David Johns, executive director of the National Black Justice Coalition, agrees Buttigieg is in an “incredibly difficult position.” 
“He has to be responsive to and responsible for a great deal of pain and trauma,” said Johns. But Johns said he thinks the town hall Sunday was a “misstep” because the local community became frustrated with outside advocates dominating much of the conversation. He credited Buttigieg with recently hiring an African American woman (Nina Smith) on his communications team, but he said it is “really too early to tell” where the black LGBTQ community support will go in this presidential election.
“I want to see him do more,” said Johns, including more to “lead the discussion in debates and on the campaign trail about intersexual identities. Johns noted that there have been six black transgender women murdered nationwide in just the month of June.
“There are few talking about it,” said Johns. “I’m expecting him to talk more and offer solutions. We don’t expect for Mayor Buttigieg to completely understand or experience our pain, but we expect empathy and we expect him to acknowledge it.”

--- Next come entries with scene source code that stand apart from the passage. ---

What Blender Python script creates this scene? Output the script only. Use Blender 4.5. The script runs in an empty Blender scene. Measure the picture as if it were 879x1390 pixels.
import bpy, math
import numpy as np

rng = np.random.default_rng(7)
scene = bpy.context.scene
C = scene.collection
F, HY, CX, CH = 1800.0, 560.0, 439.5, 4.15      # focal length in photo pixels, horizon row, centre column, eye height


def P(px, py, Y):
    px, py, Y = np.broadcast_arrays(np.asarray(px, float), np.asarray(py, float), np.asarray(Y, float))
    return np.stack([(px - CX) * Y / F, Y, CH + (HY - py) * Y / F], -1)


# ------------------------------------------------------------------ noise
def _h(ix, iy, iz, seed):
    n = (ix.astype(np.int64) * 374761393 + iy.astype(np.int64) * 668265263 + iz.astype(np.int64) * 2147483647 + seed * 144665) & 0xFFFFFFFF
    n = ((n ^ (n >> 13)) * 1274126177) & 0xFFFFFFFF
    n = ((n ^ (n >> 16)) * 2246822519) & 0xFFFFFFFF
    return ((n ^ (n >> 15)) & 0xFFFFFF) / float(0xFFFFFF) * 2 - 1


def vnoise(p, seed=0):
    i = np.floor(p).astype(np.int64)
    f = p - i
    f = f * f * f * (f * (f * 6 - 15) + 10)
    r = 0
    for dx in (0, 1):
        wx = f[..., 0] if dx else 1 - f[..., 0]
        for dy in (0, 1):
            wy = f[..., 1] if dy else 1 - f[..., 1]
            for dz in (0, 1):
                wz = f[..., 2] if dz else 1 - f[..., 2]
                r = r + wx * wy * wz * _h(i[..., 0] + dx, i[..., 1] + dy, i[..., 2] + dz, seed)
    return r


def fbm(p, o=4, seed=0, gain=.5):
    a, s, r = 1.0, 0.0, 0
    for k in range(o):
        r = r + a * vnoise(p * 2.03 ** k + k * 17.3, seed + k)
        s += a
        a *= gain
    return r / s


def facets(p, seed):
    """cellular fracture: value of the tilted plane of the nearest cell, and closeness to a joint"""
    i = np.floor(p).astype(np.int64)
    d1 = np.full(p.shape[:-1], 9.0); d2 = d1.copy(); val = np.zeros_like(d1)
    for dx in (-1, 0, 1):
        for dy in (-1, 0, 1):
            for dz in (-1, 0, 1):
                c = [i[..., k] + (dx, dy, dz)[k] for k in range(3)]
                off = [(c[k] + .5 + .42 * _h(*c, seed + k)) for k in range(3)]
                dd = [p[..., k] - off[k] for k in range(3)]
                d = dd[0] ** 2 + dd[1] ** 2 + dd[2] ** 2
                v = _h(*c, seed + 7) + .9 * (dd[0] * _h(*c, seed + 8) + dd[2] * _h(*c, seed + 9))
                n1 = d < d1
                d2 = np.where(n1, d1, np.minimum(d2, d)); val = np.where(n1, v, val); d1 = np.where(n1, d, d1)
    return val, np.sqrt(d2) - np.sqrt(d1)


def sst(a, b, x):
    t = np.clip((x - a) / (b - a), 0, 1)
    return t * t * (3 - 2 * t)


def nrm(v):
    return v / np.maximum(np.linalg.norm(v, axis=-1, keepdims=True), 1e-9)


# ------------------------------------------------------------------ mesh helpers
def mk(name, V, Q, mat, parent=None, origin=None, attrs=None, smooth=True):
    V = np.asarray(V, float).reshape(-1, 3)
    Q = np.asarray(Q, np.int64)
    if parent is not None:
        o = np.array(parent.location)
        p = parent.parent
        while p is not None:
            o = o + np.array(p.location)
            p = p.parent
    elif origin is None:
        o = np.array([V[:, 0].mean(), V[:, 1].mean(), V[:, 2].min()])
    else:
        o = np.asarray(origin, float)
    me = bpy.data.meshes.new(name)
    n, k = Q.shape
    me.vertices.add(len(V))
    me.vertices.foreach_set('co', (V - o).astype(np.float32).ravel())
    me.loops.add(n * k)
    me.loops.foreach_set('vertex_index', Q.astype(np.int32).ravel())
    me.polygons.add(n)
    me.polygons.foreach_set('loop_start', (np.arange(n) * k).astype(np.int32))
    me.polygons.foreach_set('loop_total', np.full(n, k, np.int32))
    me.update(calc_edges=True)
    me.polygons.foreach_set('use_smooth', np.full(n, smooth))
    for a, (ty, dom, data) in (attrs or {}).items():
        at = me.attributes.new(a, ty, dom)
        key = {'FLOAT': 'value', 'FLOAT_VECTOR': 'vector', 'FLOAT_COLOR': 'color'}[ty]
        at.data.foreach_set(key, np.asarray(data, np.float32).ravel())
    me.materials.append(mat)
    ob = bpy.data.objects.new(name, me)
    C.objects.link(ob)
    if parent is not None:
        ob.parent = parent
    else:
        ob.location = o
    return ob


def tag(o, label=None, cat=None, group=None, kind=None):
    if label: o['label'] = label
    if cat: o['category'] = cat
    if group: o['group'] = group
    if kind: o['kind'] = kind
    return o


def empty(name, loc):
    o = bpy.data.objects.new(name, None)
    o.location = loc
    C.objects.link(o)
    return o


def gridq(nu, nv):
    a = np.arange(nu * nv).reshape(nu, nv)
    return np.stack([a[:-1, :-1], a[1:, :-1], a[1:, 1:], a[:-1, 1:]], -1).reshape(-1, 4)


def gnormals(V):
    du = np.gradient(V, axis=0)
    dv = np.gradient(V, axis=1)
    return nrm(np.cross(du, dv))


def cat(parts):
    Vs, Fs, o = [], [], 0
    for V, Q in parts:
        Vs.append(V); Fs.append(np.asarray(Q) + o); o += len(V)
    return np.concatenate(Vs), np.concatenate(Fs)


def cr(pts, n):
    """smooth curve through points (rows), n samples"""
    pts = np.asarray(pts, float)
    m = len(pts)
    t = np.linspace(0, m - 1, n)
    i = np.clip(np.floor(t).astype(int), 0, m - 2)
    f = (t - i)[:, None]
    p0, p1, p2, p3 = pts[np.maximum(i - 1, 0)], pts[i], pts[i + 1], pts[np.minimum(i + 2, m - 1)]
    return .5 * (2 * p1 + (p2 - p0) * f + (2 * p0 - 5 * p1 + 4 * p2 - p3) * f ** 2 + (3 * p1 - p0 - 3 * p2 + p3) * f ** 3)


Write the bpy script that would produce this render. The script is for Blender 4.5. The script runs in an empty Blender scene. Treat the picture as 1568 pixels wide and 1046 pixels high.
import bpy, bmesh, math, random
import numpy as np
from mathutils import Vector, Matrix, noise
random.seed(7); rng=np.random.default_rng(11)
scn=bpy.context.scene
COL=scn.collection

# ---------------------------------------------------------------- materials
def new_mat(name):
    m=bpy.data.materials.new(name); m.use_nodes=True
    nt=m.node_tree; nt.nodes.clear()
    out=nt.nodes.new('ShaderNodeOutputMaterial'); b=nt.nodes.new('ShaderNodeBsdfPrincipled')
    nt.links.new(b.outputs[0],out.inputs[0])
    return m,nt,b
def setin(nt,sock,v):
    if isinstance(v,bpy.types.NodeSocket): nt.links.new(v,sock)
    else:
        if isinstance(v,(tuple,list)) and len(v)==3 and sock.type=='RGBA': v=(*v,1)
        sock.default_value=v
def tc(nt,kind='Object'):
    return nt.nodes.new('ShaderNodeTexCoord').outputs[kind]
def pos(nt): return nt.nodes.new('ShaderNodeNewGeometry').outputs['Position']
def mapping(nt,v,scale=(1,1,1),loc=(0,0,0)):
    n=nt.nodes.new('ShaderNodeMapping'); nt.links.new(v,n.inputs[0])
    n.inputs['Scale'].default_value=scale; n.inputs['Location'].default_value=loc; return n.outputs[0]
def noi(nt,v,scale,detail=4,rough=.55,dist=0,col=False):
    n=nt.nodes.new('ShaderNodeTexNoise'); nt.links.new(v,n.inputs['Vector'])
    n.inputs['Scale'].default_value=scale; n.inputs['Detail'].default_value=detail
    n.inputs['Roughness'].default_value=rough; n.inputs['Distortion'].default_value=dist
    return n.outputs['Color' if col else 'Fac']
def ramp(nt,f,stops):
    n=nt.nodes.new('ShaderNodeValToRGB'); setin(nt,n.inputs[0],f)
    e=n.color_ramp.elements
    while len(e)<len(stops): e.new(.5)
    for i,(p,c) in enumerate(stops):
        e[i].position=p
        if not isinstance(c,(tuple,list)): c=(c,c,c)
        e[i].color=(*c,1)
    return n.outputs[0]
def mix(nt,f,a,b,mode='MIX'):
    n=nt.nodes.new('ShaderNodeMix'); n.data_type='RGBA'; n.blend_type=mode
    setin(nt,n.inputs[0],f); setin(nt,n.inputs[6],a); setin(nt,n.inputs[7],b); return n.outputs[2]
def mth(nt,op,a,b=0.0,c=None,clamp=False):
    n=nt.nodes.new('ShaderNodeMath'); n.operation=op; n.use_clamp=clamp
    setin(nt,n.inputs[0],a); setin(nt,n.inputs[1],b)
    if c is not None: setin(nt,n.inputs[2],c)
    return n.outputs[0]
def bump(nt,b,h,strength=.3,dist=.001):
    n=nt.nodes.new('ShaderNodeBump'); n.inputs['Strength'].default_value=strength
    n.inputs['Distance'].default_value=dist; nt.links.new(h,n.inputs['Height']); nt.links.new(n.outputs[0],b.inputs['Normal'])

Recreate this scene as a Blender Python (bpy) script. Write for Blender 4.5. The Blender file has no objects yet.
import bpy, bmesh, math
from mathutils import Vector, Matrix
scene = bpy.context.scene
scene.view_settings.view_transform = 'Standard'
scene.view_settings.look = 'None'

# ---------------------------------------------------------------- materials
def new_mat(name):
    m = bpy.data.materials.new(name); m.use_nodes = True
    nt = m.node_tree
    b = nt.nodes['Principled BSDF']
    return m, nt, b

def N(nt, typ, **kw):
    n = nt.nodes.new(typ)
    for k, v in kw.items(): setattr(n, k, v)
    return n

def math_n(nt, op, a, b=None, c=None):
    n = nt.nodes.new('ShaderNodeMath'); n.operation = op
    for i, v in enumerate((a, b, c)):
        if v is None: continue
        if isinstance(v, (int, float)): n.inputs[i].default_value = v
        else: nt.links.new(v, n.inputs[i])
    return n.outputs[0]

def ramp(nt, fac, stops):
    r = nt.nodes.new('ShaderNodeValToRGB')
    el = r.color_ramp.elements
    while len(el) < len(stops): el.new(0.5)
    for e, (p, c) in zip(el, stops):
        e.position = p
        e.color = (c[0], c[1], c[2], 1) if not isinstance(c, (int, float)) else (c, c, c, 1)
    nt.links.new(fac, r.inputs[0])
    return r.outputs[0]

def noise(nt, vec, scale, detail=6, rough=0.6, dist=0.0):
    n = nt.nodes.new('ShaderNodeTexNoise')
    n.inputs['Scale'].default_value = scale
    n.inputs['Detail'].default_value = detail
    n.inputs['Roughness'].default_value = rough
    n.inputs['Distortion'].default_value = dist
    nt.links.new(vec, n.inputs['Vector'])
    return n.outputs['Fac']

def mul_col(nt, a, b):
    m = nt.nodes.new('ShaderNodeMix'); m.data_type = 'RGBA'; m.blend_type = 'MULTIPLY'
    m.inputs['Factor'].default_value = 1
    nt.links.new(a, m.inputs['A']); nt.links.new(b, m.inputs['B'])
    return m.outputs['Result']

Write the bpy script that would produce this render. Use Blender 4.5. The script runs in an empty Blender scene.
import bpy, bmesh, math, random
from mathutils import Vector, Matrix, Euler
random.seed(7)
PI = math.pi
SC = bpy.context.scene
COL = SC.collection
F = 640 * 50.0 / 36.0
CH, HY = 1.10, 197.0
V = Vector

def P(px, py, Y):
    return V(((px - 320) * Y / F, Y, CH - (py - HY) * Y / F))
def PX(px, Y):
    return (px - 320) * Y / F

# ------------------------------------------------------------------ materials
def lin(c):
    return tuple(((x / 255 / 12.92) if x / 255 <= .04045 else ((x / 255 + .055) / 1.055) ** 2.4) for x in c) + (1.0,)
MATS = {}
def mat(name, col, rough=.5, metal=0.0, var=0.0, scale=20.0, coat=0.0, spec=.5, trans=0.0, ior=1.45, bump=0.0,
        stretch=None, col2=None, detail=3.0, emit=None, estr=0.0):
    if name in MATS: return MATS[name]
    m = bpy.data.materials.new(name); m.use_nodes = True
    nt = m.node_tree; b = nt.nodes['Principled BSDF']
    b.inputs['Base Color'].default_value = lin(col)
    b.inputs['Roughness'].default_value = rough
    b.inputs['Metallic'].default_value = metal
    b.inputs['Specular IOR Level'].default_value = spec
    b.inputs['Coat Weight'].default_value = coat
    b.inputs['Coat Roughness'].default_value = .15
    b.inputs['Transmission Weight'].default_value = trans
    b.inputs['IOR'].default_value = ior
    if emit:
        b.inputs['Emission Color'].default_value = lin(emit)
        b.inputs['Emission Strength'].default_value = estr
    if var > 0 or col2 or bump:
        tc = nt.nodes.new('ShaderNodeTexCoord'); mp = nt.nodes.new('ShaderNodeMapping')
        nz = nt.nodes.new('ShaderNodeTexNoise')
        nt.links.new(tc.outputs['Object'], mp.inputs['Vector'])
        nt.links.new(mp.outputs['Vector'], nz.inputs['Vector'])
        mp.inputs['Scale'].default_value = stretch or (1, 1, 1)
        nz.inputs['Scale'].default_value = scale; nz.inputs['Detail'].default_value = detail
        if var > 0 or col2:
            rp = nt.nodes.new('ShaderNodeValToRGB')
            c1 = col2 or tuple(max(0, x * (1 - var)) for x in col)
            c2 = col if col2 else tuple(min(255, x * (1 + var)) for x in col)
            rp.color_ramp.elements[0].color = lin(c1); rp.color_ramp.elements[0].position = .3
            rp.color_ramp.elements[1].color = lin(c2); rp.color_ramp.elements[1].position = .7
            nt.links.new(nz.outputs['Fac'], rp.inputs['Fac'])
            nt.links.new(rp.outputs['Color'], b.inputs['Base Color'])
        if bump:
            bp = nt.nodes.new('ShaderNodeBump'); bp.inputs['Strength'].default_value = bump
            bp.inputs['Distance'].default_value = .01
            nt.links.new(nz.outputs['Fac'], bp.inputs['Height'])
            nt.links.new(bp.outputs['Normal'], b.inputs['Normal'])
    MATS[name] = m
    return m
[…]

The Rev. Al Sharpton told Meet the Press said he thinks Buttigieg has “an uphill battle” in trying to win African American votes, “but I think he could, if anyone could at this point, climb that uphill battle.” Sharpton said Buttigieg was “well received…almost mobbed” during his visit to a popular Harlem restaurant with Sharpton earlier this year.

“Went to every table, no negatives, because he seems comfortable in his own skin, he seems well-informed and he started reminding people that ‘I know how it feels to be the outsider’.”